[Records with scene code]
++++++
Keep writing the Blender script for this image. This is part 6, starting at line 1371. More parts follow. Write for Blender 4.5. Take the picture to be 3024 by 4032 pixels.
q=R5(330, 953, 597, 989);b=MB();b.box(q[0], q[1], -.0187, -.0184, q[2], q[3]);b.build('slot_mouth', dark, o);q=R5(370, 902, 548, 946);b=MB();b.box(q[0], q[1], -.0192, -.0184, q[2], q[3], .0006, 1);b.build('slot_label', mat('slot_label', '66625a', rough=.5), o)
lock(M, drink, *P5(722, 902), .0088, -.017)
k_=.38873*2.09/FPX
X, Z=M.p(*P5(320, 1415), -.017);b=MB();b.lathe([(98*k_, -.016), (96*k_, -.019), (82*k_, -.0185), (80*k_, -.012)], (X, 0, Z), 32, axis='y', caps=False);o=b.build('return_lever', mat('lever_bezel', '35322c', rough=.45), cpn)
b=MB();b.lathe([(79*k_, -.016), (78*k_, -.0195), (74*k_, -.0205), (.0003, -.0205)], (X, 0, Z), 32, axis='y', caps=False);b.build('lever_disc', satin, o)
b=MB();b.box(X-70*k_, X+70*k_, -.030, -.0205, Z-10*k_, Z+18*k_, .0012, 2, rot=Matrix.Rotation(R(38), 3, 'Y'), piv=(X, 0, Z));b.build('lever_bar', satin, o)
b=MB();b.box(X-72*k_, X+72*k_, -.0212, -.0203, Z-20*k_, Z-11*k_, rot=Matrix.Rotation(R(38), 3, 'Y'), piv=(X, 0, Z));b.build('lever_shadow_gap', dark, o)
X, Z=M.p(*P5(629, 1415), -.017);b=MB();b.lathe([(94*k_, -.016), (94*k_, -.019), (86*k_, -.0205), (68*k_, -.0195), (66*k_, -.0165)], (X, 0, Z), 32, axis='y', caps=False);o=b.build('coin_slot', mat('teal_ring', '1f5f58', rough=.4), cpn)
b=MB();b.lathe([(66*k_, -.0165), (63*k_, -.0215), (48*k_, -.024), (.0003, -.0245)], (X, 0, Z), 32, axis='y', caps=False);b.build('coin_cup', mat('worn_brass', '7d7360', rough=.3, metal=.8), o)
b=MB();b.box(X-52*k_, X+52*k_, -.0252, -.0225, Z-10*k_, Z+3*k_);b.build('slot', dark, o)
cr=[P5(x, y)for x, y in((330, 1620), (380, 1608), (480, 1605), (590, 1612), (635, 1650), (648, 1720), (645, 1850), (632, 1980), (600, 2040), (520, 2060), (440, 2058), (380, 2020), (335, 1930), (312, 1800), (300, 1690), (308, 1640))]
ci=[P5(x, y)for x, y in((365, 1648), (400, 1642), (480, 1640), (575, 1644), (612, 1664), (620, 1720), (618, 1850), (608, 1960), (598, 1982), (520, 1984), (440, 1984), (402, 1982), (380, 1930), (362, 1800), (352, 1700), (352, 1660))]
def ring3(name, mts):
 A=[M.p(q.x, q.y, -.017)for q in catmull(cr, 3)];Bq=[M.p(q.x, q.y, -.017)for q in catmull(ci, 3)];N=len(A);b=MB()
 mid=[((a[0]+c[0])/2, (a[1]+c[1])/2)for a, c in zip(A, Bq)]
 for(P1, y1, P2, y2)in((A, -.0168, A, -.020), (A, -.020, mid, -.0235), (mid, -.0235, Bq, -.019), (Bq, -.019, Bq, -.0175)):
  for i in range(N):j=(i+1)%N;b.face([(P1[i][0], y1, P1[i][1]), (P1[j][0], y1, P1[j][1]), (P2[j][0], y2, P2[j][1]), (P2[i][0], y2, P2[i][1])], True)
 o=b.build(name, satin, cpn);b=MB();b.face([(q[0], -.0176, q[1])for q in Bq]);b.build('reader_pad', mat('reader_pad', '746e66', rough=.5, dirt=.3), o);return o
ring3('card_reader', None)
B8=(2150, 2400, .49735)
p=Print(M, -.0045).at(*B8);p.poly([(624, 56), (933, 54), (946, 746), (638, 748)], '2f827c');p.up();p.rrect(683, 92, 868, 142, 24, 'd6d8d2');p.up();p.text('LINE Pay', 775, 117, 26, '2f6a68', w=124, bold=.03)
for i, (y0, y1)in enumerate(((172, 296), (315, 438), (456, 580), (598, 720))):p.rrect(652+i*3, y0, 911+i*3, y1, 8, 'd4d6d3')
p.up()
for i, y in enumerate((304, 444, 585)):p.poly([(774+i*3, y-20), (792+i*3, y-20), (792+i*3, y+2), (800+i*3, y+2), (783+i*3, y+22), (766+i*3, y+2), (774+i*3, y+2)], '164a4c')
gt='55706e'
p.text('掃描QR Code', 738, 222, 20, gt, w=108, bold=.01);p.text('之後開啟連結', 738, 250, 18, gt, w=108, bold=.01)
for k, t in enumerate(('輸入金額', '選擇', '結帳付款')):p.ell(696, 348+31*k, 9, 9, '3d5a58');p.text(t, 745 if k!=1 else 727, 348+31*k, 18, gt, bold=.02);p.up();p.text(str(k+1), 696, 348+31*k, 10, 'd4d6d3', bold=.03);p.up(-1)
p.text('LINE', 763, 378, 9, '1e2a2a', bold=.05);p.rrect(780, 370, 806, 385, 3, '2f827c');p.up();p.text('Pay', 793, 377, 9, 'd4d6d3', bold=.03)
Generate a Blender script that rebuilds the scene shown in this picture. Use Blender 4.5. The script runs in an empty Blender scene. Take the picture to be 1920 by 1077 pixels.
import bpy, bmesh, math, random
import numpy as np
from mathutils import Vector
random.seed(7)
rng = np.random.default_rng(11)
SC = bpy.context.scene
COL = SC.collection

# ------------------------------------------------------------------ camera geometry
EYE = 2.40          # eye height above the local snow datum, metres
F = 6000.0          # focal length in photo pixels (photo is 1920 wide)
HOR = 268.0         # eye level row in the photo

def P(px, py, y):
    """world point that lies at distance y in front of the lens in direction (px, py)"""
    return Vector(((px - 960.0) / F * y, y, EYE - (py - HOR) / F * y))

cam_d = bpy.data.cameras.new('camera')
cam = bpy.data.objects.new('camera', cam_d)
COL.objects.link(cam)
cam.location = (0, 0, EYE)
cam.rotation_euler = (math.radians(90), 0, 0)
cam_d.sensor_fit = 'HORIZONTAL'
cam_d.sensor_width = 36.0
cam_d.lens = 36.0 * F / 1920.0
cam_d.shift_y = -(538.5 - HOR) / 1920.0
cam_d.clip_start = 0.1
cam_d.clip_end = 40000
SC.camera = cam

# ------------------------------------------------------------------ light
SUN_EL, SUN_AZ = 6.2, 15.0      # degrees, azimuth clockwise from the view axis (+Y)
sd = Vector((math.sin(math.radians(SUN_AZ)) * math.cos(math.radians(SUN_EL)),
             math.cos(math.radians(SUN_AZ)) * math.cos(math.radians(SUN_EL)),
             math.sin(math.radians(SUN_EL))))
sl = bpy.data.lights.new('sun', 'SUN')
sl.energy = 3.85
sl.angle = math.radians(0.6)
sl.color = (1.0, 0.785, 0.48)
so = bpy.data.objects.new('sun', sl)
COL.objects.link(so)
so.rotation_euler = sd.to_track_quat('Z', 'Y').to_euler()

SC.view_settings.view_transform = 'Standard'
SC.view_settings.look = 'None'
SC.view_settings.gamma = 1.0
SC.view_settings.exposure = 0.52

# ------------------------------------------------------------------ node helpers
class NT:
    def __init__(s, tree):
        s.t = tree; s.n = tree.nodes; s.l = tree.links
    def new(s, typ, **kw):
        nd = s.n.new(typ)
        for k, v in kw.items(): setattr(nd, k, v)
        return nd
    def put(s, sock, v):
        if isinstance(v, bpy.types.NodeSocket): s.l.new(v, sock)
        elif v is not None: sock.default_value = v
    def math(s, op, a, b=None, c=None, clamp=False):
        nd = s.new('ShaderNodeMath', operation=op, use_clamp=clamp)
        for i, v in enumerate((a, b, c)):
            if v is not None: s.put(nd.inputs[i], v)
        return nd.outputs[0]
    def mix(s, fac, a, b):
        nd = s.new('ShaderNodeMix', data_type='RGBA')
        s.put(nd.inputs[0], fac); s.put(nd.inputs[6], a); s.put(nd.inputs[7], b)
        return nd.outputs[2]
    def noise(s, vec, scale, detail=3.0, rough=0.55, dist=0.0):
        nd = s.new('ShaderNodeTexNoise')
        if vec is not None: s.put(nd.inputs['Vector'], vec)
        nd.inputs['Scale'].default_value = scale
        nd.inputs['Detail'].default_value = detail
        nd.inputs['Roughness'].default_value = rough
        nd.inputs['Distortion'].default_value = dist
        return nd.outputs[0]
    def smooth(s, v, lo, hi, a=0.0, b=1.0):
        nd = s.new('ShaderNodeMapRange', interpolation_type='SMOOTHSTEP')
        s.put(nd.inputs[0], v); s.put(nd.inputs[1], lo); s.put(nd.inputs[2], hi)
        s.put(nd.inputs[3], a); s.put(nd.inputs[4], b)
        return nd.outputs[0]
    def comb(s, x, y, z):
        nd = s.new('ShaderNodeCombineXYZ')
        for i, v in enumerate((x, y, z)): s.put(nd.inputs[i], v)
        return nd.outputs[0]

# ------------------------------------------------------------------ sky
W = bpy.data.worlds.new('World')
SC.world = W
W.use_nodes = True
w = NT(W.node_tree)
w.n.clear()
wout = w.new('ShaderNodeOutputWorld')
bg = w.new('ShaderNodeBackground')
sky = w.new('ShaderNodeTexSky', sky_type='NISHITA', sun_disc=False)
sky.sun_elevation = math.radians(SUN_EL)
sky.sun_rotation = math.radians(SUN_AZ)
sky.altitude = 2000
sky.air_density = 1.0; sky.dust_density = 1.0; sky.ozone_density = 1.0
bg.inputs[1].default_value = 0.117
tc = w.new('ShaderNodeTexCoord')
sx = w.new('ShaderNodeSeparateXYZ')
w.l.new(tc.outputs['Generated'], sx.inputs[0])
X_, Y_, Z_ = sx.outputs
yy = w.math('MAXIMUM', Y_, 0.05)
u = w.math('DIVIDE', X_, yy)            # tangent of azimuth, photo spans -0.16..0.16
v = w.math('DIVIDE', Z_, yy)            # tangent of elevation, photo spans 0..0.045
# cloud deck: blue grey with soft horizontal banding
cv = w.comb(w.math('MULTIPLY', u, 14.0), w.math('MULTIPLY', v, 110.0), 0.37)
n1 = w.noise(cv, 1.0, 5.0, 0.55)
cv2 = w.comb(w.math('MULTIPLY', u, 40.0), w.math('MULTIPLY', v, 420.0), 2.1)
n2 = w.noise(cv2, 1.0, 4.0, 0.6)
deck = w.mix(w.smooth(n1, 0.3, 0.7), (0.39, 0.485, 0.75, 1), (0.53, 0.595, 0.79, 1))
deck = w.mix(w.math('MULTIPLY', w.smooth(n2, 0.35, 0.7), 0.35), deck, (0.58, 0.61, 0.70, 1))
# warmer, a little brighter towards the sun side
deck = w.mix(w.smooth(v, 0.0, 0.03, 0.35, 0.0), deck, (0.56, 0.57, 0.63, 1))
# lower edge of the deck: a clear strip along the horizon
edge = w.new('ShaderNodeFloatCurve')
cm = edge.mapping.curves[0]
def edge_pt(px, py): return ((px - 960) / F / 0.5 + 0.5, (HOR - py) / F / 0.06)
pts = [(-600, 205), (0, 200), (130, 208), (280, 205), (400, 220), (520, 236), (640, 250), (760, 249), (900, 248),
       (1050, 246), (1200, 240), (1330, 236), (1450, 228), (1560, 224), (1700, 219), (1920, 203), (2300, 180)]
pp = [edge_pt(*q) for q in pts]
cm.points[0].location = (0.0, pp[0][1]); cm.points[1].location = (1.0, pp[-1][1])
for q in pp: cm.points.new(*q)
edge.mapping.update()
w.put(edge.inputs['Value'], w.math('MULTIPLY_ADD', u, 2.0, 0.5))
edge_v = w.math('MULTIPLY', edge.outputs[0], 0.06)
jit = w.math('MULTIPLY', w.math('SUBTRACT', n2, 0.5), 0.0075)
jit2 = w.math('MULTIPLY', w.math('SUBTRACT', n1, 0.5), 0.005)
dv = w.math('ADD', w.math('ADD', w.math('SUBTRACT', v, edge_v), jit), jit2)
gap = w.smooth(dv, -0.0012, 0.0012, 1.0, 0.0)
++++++
• What is being asked
Retype exactly what runs from the line containing "Generate a Blender" through the line containing "COL = SC.collection", both lines included, and stop there.

• Result for this exercise
Generate a Blender script that rebuilds the scene shown in this picture. Use Blender 4.5. The script runs in an empty Blender scene. Take the picture to be 1920 by 1077 pixels.
import bpy, bmesh, math, random
import numpy as np
from mathutils import Vector
random.seed(7)
rng = np.random.default_rng(11)
SC = bpy.context.scene
COL = SC.collection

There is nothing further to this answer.